Could get you started -
edited out delimiters

 #  "^(?:[1-9]\\d{0,2}(?:,\\d{3})*(?:[.]\\d*)?|\\d+[.]?\\d*)$"

 ^ 
 (?:
      [1-9] 
      \d{0,2} 
      (?:
           , \d{3} 
      )*
      (?:
           [.] \d* 
      )?
   |  
      \d+ [.]? \d* 
 )
 $

Identical, but more compact formatting -

 ^ 
 (?:
      [1-9] \d{0,2} 
      (?: , \d{3} )*
      (?: [.] \d* )?
   |  
      \d+ [.]? \d* 
 )
 $

Answer 8

I must get using try, catches again..

         try
           {
             double doubleHeight = Double.parseDouble(height);
             DecimalFormat df = new DecimalFormat("#.00");
             String decHeight = df.format(doubleHeight);
             if(decHeight.charAt(0)=='.')
             {
                 decHeight = "0" + decHeight;
             }

           }

        catch(NumberFormatException e)
        {          
           isHeightValid = false;             
        }

Answer 9

The regex you need is this one:

^[0-9]+([\\,\\.][0-9]+)?$

Tested it, it works.

Answer 10

Do you really need the input string to contain slashes (/ characters)?
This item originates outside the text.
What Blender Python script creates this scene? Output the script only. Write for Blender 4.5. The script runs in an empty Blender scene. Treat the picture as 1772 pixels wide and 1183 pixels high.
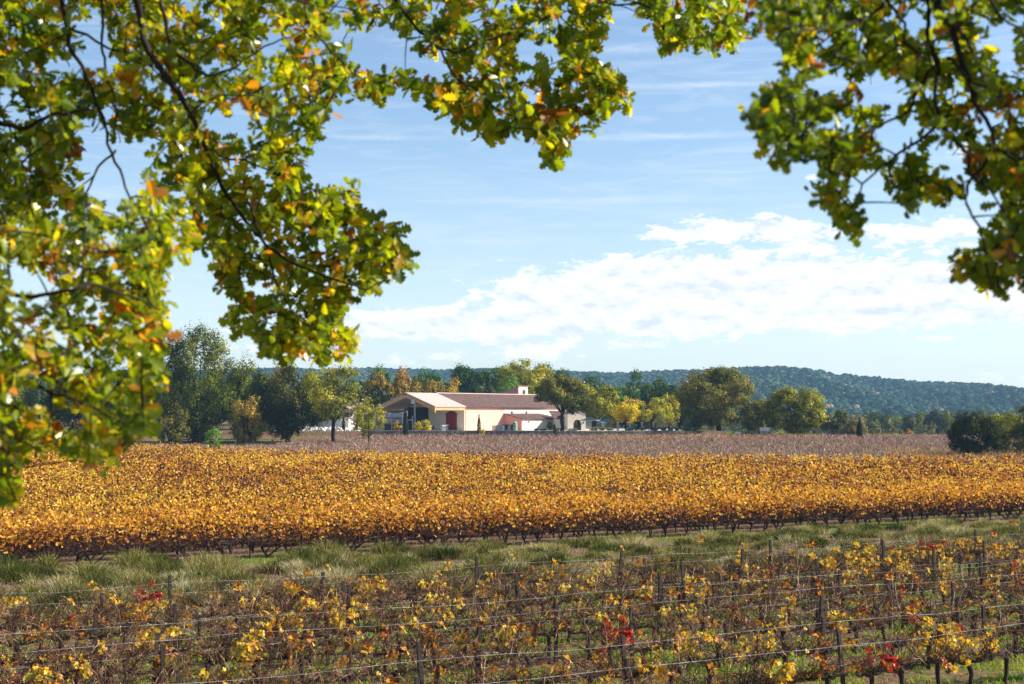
import bpy, math, random
import numpy as np
from math import radians, sin, cos, tan, pi
R = np.random.default_rng(7); random.seed(7)
C = bpy.context.scene.collection

# ------------------------------------------------------------------ camera, world, sun
CAMZ = 6.1; F = 2461.0; CX = 886.0; CY = 591.5; PITCH = math.atan((720-591.5)/F)
sc = bpy.context.scene
cd = bpy.data.cameras.new('camera'); cam = bpy.data.objects.new('camera', cd); C.objects.link(cam)
cd.sensor_width = 36; cd.lens = 50; cd.clip_start = .1; cd.clip_end = 9000
cam.location = (0, 0, CAMZ); cam.rotation_euler = (pi/2+PITCH, 0, 0)
cd.dof.use_dof = True; cd.dof.focus_distance = 90; cd.dof.aperture_fstop = 5.0
sc.camera = cam
sc.render.resolution_x = 1024; sc.render.resolution_y = 684
sc.view_settings.view_transform = 'Standard'; sc.view_settings.look = 'None'
sc.view_settings.exposure = 1.0; sc.view_settings.gamma = 1
sc.cycles.max_bounces = 6; sc.cycles.diffuse_bounces = 3; sc.cycles.transmission_bounces = 4
sc.cycles.glossy_bounces = 2; sc.cycles.volume_bounces = 0; sc.cycles.caustics_reflective = False
sc.cycles.use_denoising = True

SAZ = radians(5); SEL = radians(34)                 # sun: to the right and a little beyond
SD = np.array([cos(SAZ)*cos(SEL), sin(SAZ)*cos(SEL), sin(SEL)])
ld = bpy.data.lights.new('sun', 'SUN'); sun = bpy.data.objects.new('sun', ld); C.objects.link(sun)
ld.energy = 5.0; ld.angle = radians(.53); ld.color = (1.0, .93, .82)
from mathutils import Vector, Matrix
sun.rotation_euler = Vector(SD).to_track_quat('Z', 'Y').to_euler()

def P(px, py, Y):
    """world point seen at photo pixel (px,py) lying at ground distance Y"""
    x = (px-CX)/F; u = (CY-py)/F
    dy = cos(PITCH)-u*sin(PITCH); dz = sin(PITCH)+u*cos(PITCH)
    return np.array([x/dy*Y, Y, CAMZ+dz/dy*Y])

world = bpy.data.worlds.new("World"); sc.world = world; world.use_nodes = True
def build_world():
    nt = world.node_tree; N = nt.nodes; L = nt.links; N.clear()
    out = N.new('ShaderNodeOutputWorld'); bg = N.new('ShaderNodeBackground')
    L.new(bg.outputs[0], out.inputs[0])
    sky = N.new('ShaderNodeTexSky'); sky.sky_type = 'NISHITA'; sky.sun_disc = False
    sky.sun_elevation = SEL; sky.sun_rotation = pi/2-SAZ
    sky.air_density = 1.0; sky.dust_density = .6; sky.ozone_density = 1.6; sky.altitude = 200
    bg.inputs[1].default_value = .066
    tc = N.new('ShaderNodeTexCoord'); sx = N.new('ShaderNodeSeparateXYZ'); L.new(tc.outputs['Generated'], sx.inputs[0])
    def M(op, a, b=None, c=None):
        n = N.new('ShaderNodeMath'); n.operation = op
        for i, v in enumerate((a, b, c)):
            if v is None: continue
            if isinstance(v, (int, float)): n.inputs[i].default_value = v
            else: L.new(v, n.inputs[i])
        return n.outputs[0]
    az = M('MULTIPLY', M('ARCTAN2', sx.outputs[0], sx.outputs[1]), 57.29578)
    el = M('MULTIPLY', M('ARCSINE', sx.outputs[2]), 57.29578)
    def noise(sa, se, scale, det, off=0., rough=.5, dist=0., de=0.):
        cb = N.new('ShaderNodeCombineXYZ'); L.new(M('MULTIPLY', az, sa), cb.inputs[0]); L.new(M('MULTIPLY', M('ADD', el, de), se), cb.inputs[1])
        cb.inputs[2].default_value = off
        n = N.new('ShaderNodeTexNoise'); n.inputs['Scale'].default_value = scale; n.inputs['Detail'].default_value = det
        n.inputs['Roughness'].default_value = rough; n.inputs['Distortion'].default_value = dist
        L.new(cb.outputs[0], n.inputs['Vector']); return n.outputs[0]
    # cloud banks: centre azimuth, elevation, half-widths in degrees, weight
    def bank(a, e, wa, we, w):
        da = M('DIVIDE', M('SUBTRACT', az, a), wa); de = M('DIVIDE', M('SUBTRACT', el, e), we)
        d = M('ADD', M('MULTIPLY', da, da), M('MULTIPLY', de, de))
        return M('MULTIPLY', M('POWER', 2.718, M('MULTIPLY', d, -1)), w)
    def deg(px, py): return math.degrees(math.atan((px-CX)/F)), math.degrees(math.atan((720-py)/F))
    banks = [(1330, 500, 380, 62, 1.5), (1650, 525, 280, 44, 1.4), (1030, 512, 190, 44, 1.15), (1010, 560, 430, 24, 1.0), (740, 562, 160, 24, 1.1),
             (1290, 397, 150, 22, 1.15), (1150, 410, 70, 8, .5), (1390, 420, 60, 26, .55), (1630, 408, 120, 22, 1.1), (1680, 280, 60, 16, .8), (1390, 312, 35, 12, .6),
             (900, 608, 130, 18, .95), (700, 618, 60, 12, .6), (1100, 600, 40, 6, .6), (1745, 652, 110, 15, 1.0), (1634, 591, 32, 6, .7), (1525, 640, 50, 7, .4),
             (400, 600, 140, 30, .6)]
    tot = None
    for (px, py, rx, ry, w) in banks:
        a, e = deg(px, py); b = bank(a, e, rx/F*57.3, ry/F*57.3, w)
        tot = b if tot is None else M('ADD', tot, b)
    n1 = noise(1, 2.3, .75, 10, 3.1, .66, .25)
    n2 = noise(1, 3.2, 2.2, 6, 9.4, .6)
    v = M('ADD', tot, M('MULTIPLY', M('SUBTRACT', n1, .5), 3.3)); v = M('ADD', v, M('MULTIPLY', M('SUBTRACT', n2, .5), .8))
    mr = N.new('ShaderNodeMapRange'); mr.interpolation_type = 'SMOOTHSTEP'
    mr.inputs['From Min'].default_value = .50; mr.inputs['From Max'].default_value = .92; L.new(v, mr.inputs[0])
    gate = N.new('ShaderNodeMapRange'); gate.interpolation_type = 'SMOOTHSTEP'; gate.inputs['From Min'].default_value = .05; gate.inputs['From Max'].default_value = .4; L.new(tot, gate.inputs[0])
    cl = M('MULTIPLY', mr.outputs[0], gate.outputs[0])
    # thin high streaks
    s = noise(.5, 3.5, .45, 8, 5.5, .62, 1.2)
    ms = N.new('ShaderNodeMapRange'); ms.inputs['From Min'].default_value = .47; ms.inputs['From Max'].default_value = .8; ms.inputs['To Max'].default_value = .34; L.new(s, ms.inputs[0])
    st = None
    for (px, py, rx, ry, w) in [(1220, 146, 120, 5, .5), (1150, 235, 170, 5, .45), (670, 236, 100, 4, .3), (1090, 80, 70, 8, .35), (1050, 345, 300, 6, .25), (1230, 312, 120, 5, .2), (1330, 18, 120, 14, .3), (870, 415, 120, 6, .2)]:
        a, e = deg(px, py); b = bank(a, e, rx/F*57.3, ry/F*57.3, w); st = b if st is None else M('ADD', st, b)
    st = M('MULTIPLY', st, M('ADD', M('MULTIPLY', n2, 1.6), -.1))
    thin = M('MINIMUM', M('ADD', M('MULTIPLY', ms.outputs[0], 1.0), st), .7)
    fw = N.new('ShaderNodeMapRange'); fw.inputs['From Min'].default_value = 32; fw.inputs['From Max'].default_value = 16; L.new(el, fw.inputs[0])
    fa = N.new('ShaderNodeMapRange'); fa.inputs['From Min'].default_value = 75; fa.inputs['From Max'].default_value = 45; L.new(M('ABSOLUTE', az), fa.inputs[0])
    thin = M('MULTIPLY', thin, M('MULTIPLY', fw.outputs[0], fa.outputs[0]))
    # whitening low over the horizon
    hz = N.new('ShaderNodeMapRange'); hz.inputs['From Min'].default_value = 0; hz.inputs['From Max'].default_value = 11
    hz.inputs['To Min'].default_value = .34; hz.inputs['To Max'].default_value = 0; L.new(el, hz.inputs[0])
    def mix(f, a, b):
        n = N.new('ShaderNodeMix'); n.data_type = 'RGBA'; L.new(f, n.inputs[0])
        for i, v in ((6, a), (7, b)):
            if isinstance(v, tuple): n.inputs[i].default_value = v
            else: L.new(v, n.inputs[i])
        return n.outputs[2]
    tint = N.new('ShaderNodeMix'); tint.data_type = 'RGBA'; tint.blend_type = 'MULTIPLY'; tint.inputs[0].default_value = 1
    L.new(sky.outputs[0], tint.inputs[6]); tint.inputs[7].default_value = (1.28, 1.33, 1.38, 1)
    W = 8.4
    c0 = mix(hz.outputs[0], tint.outputs[2], (W*.97, W*1.03, W*1.10, 1))
    c1 = mix(thin, c0, (W*.90, W*.96, W*1.02, 1))
    nu = noise(1, 2.3, .75, 10, 3.1, .66, .25, .42)
    shade = M('ADD', M('MULTIPLY', M('SUBTRACT', n1, nu), 3.2), .68); shade = M('ADD', shade, M('MULTIPLY', M('SUBTRACT', n2, .5), .9))
    cc = N.new('ShaderNodeMix'); cc.data_type = 'RGBA'; L.new(M('MINIMUM', shade, 1.0), cc.inputs[0])
    cc.inputs[6].default_value = (W*.76, W*.81, W*.90, 1); cc.inputs[7].default_value = (W*1.1, W*1.1, W*1.1, 1); cc.clamp_factor = True
    c2 = mix(M('MULTIPLY', cl, .94), c1, cc.outputs[2])
    L.new(c2, bg.inputs[0])
build_world()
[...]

If not, remove them from your regular expression. Perl and JavaScript use slash characters to denote a "regular expression literal", which is something built into those languages for pattern matching. Java doesn't have regular expression literals; regex patterns are created from ordinary string literals. Thus the slashes aren't used, and if you put one in a regex it assumes you really want to match a slash.

Answer 11

Just want to point out that using regex could have some flaws, such as

accepting these: 0, 00,0

but not accepting 1,000.00

A good regex is hard to write.

For a simple case like this, using Double.parseDouble() and a try-catch block as others mentioned would be more suitable.

Answer 12

Any reason why you're using a regex? You could try using Double.parseDouble() from http://docs.oracle.com/javase/7/docs/api/java/lang/Double.html#parseDouble(java.lang.String

And then catch the NumberFormatException if the format is not correct to handle that user input error in your own way.

EDIT: I didn't read all of your code to begin with. You can get rid of the first if statement and do a try-catch on Double.parseDouble(height) if it reaches the catch block you know it did not succeed.